The shortage of cash due to demonetisation could result in a drastic slowdown in GDP growth for 2016-17 to 3.5 per cent from an earlier projection of 6.8 per cent, according to an Ambit Capital report.
The report predicted that the second half of this financial year will see a GDP growth of only 0.5 per cent, down from the 6.4 per cent forecast by Ambit in the first half of the year. Official estimates for the first quarter of the year pegged the GDP growth at 7.1 per cent, the slowest in six quarters.
However, the government has been optimistic of clocking higher growth in 2016-17 than the 7.6 per cent recorded in 2015-16. “(One effect of demonetisation) will be the transactional hit created by a hard cash deficit as banks are unable to replace the demonetised cash expeditiously,” the report’s authors wrote, noting that this is bound to have a paralysing effect on economic activity in the short run.
Lingering impact
The report predicts that GDP growth in 2017-18 will also be affected by demonetisation, slowing to 5.8 per cent from an earlier estimate of 7.3 per cent.
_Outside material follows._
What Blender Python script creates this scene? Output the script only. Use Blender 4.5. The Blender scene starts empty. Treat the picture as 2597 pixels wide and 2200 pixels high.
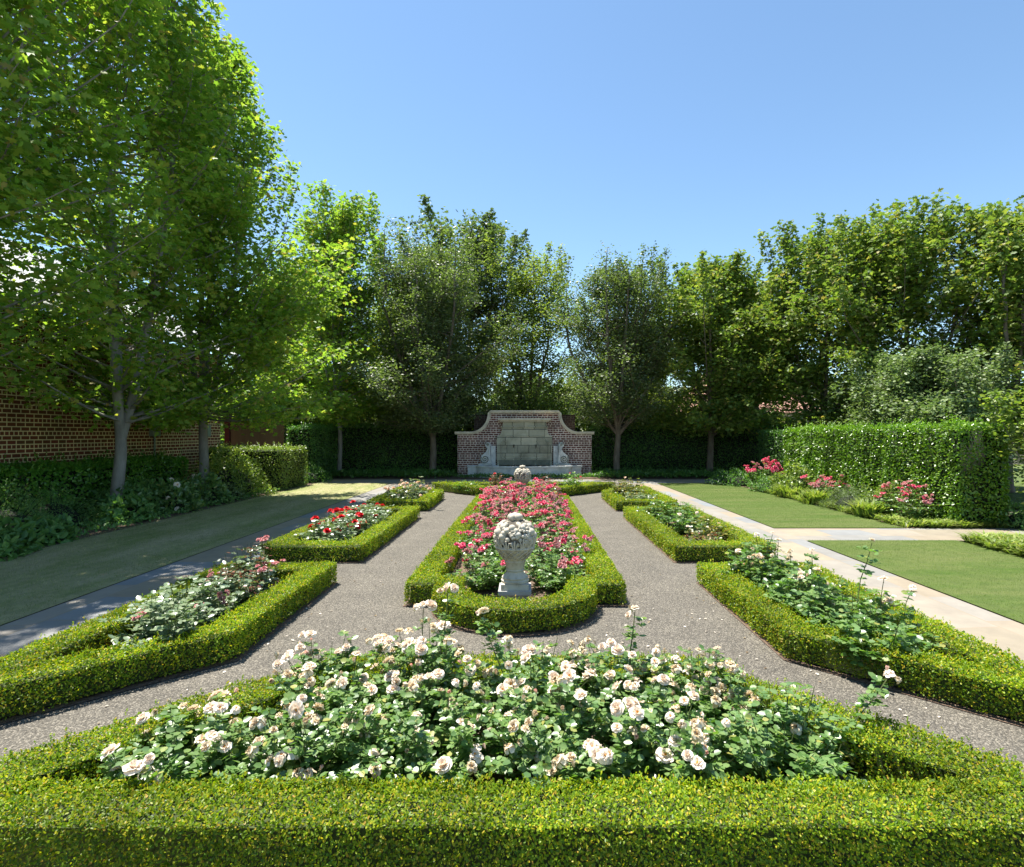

Ambit also said that demonetisation could result in small businesses in the informal sector becoming unviable. It added that the effect on the real estate sector could also be severe based on its estimate that 30-40 per cent of the value of purchases take place using black money.
“(The third effect) is likely to be a structural boost to tax-paying businesses in the formal sector which are able to capture the market share vacated by the informal sector,” according to the report.
There could also be a detrimental effect on the Sensex, Ambit said, adding that it had scrapped its March 2017 Sensex target of 29,500 and was instead predicting a target of 29,000 for March 2018. One positive effect of demonetisation could be on interest rates. Ambit predicts the RBI will cut interest rates by 25-50 basis points in the second half of this year.